This article is more than 1 year old
Scanner snares senior servant
Don’t Google 'knockers' on the boss’s laptop (even at home)
A Federal public servant in Australia's Department of Resources, Energy and Tourism has learned the hard way that a policy against using departmental computers to access pornography goes home with the laptop.
In a ruling handed down on Monday (January 31), the Federal Court of Australia has dismissed the 25-year public servant’s appeal against his dismissal for viewing pornography on his employer’s laptop, even though it only took place at home.
The pornography seems to have been mild enough. In a detail that has titillated headline-writers at the Sydney Morning Herald, the search term that ended the public servant’s career was “knockers”.
However, according to the Federal Court judgment, the material viewed counted as pornography and as such, violated the department’s policy. This policy states:
Employees are prohibited from using Departmental ICT facilities to deliberately access, display, download, distribute, copy or store:
- pirated software and/or material;
- racist material; • pornography; or
- links to such material.
Justice Nye Perram found that even at home, since the laptop belonged to the department, the policy still applied.
Titillating, but not unfair
To assess the decision, I need to get behind the tabloid-ish titillation that even a broadsheet enjoys using the word “knockers” in a headline.
The judgment isn’t much about pornography. That word appears only about 30 times in a judgment running to nearly 9,000 words. What’s at stake here was whether the Department that owned the laptop could apply a policy that went home with the employee if he took the laptop home.
Justice Perram has said “yes”.
The department ran a logging and monitoring environment (Spector 360) specifically to ensure that its computers were used in line with its policies, even away from the office. Justice Perren notes that as well as Web browsing, all emails, attachments, and instant messages are also recorded by Spector 360, which filed the 30-second snapshots with servers in the xepartment. It was this software that flagged keywords such as “knockers” and landed the staffer in hot water.
The judgment also points out that the employee was a member of the department’s IT sub-committee, which in the judge’s mind ruled out the idea that the dismissal might be unfair if the employee didn’t know or understand the extent of the logging.
The decision – and the stories surrounding it – are probably not welcome among those vendors selling monitoring and logging software. Those vendors have been at pains to portray themselves as benign, since their role is to protect business networks against being compromised by careless employees, to protect employers against cyber-slacking, and to make sure that unpleasant stories such as sexual harassment cases don’t land on employers because of what pops up on an employee’s screen in front of others.
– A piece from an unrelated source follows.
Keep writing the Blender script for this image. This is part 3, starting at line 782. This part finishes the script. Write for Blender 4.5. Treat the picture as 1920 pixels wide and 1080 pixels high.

The question now going around the internet is whether or not the logging was fair.
While it’s easy and glib to invoke the “privacy of his own home” in defense of the unlucky public servant, the problem is as Justice Perren noted: he knew about the monitoring, he knew about the policy, and he knew that the laptop belonged to his employer.
Any member of the Senior Executive Service – the Sir Humphrey Appleby strata of Australian public service – has at least the spare change to buy a personal laptop for his or her own use. And this doesn’t just include searching for knockers: if anyone sends a private email they don’t want copied to the boss, it makes sense to separate the personal machine from the professional. It’s probably also prudent to keep other personal logins – such as bank accounts and credit cards – away from a monitored and logged office computer.
One other question remains. According to Spector 360, the software does more than just monitor and report activity – it can also block websites. If “knockers” are so offensive that they fall outside the department’s porn rules, and the laptop belongs to the department, why not just block the results?